Kenneth Corbin | May 18, 2012
The head of the U.S. Patent and Trademark Office tells a congressional panel that the landmark reform bill signed last September is already yielding significant results, but defends litigation in tech sector as a sign of vigorous innovation.

David Kappos, the director of the U.S. Patent and Trademark Office, received a friendly reception from a House committee yesterday as he offered an update on the agency's progress in implementing the landmark patent reform legislation enacted last September, a billed hailed by many tech firms as a major achievement for their IP-heavy industry.

At the same time, Kappos told the panel that the patent wars common to the tech sector -- and particularly smartphones -- are hardly a sign that the system is broken, but rather a hallmark of robust innovation.

The American Invents Act (AIA), the first reform to the nation's patent system in some six decades, and the most comprehensive overhaul in nearly two centuries, left the U.S. PTO with the daunting task of forging ahead with myriad rulemaking proceedings to implement the bill's provisions.

Those efforts, already well underway, are proceeding in accordance with the deadlines stipulated in the bill.

"I am pleased to report that the AIA implementation efforts are indeed proceeding on schedule," Kappos told members of the House Judiciary Committee.
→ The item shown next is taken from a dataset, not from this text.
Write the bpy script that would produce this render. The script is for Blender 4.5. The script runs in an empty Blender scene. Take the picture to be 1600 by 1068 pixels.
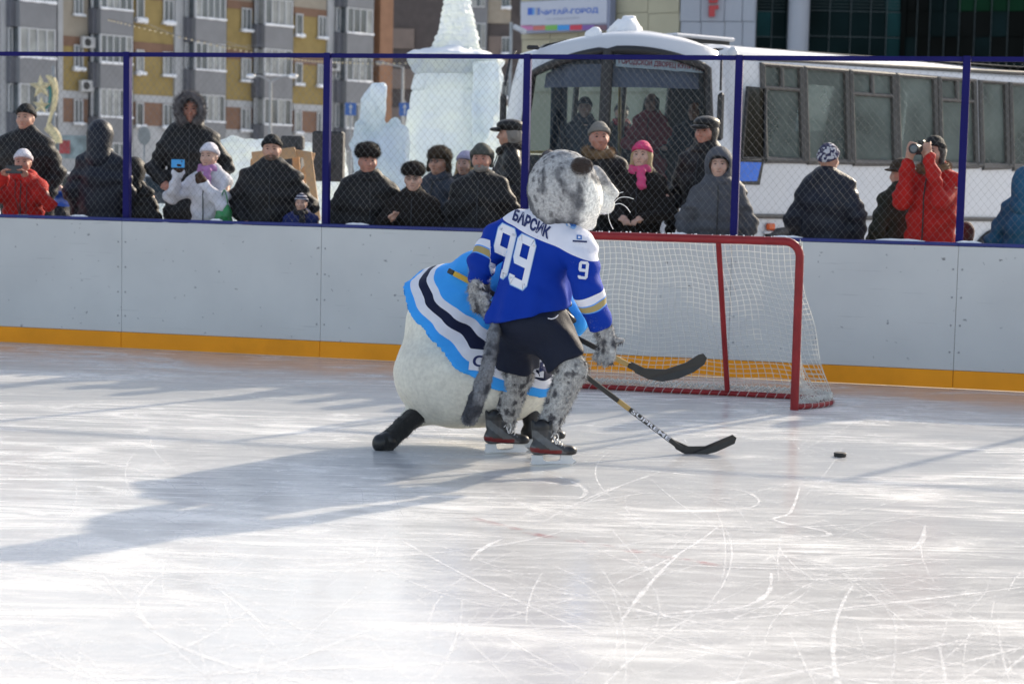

Seven of the law's provisions have already taken effect, with nine more working their way through the Federal Register process. Final rules are expected to be published by or before Aug. 16 and take effect on Sept. 16, giving the U.S. PTO at least a month to train its examiners and educate patent filers about the new procedures. "We will succeed in implementing all of them on time," Kappos told the committee.

A central aim of the bill was to create an environment in which the patent office could clear through its considerable backlog of applications, which had ballooned to more than 750,000, creating a delay of roughly three years between the initial filing and a final decision. Particularly for small businesses or individual inventors, that gap proved untenably long, but the U.S. PTO, which finances its own operations through the fees it charges, could not expect to win a budget appropriation to cover the cost of hiring additional patent examiners.

Instead, the reform bill gave the agency authority to adjust the fees it charges for initial examinations, reviews of contested patents and other services. In early February, the U.S. PTO issued its proposal for raising patent and trademark fees, which Kappos acknowledged amounted to a steep hike, but said that most of the comments his agency has received have been generally supportive and understanding of the economics of the situation. Ultimately, the U.S. PTO might "recalibrate those fees in a lower direction," Kappos said, though he indicated that the final rates will still amount to a significant increase as the agency works to clear its backlog.